Il faudra d'urgence établir un code de bonne conduite entre nous : évidemment, nous ne nous connaissons pas bien. Justement, il faut s'y prendre tout de suite. Répartir le travail, créer des commissions, préciser les responsabilités collégiales et individuelles.
À ce propos, lorsque j'annonce à André Rousselet la nomination, à l'unanimité des membres de la Haute Autorité, de Corinne Fabre 12 , sans penser mal faire, celui-ci me fait savoir que l'Élysée avait en tête quelqu'un d'autre pour ce poste. Je suis d'autant plus étonnée que je n'ai pas pensé une seule seconde que cette nomination puisse se faire autrement qu'à la Haute Autorité et par la Haute Autorité. D'ailleurs, Rousselet en convient tout de suite et n'insiste pas. Mais le décret au Journal officiel nommant Corinne Fabre à ce poste n'est pas encore sorti 13 .
19 septembre
Nous avons commencé sans attendre, depuis quelques jours, le 7 septembre précisément, à nous pencher sur ce qui est notre première épreuve : la nomination des présidents des sociétés publiques de radio et de télévision.
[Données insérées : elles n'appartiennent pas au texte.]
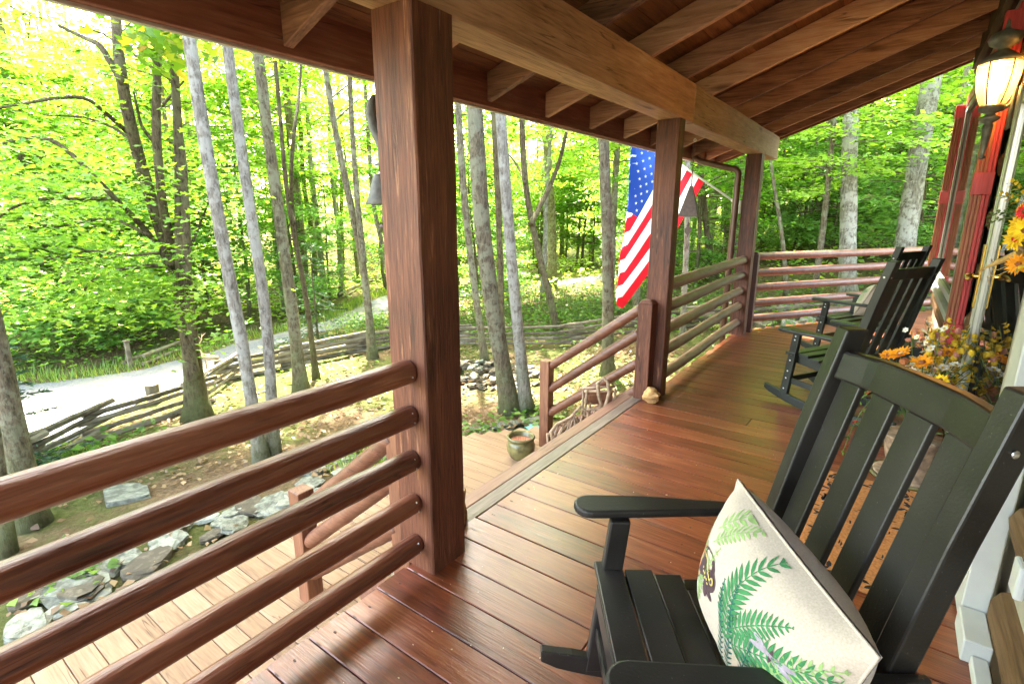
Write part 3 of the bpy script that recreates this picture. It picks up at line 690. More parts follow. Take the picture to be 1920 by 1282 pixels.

Curieusement, cela ne se passe pas trop mal. Plus facilement que je n'aurais cru, en tout cas. Sans doute parce qu'il est plus facile de nommer cinq présidents à la fois qu'un seul : lorsqu'il y a cinq nominations à faire, l'équilibre s'impose – équilibre politique, s'entend. Et là, tout s'est déroulé sans problèmes entre nous.
Comme nous sommes logés pour le moment dans quelques bureaux de Radio France, nous avons été obligés, pour des raisons de discrétion, de convoquer les impétrants – ceux à qui nous pensions – dans des bureaux occupés par Jean Autin dans la tour Montparnasse.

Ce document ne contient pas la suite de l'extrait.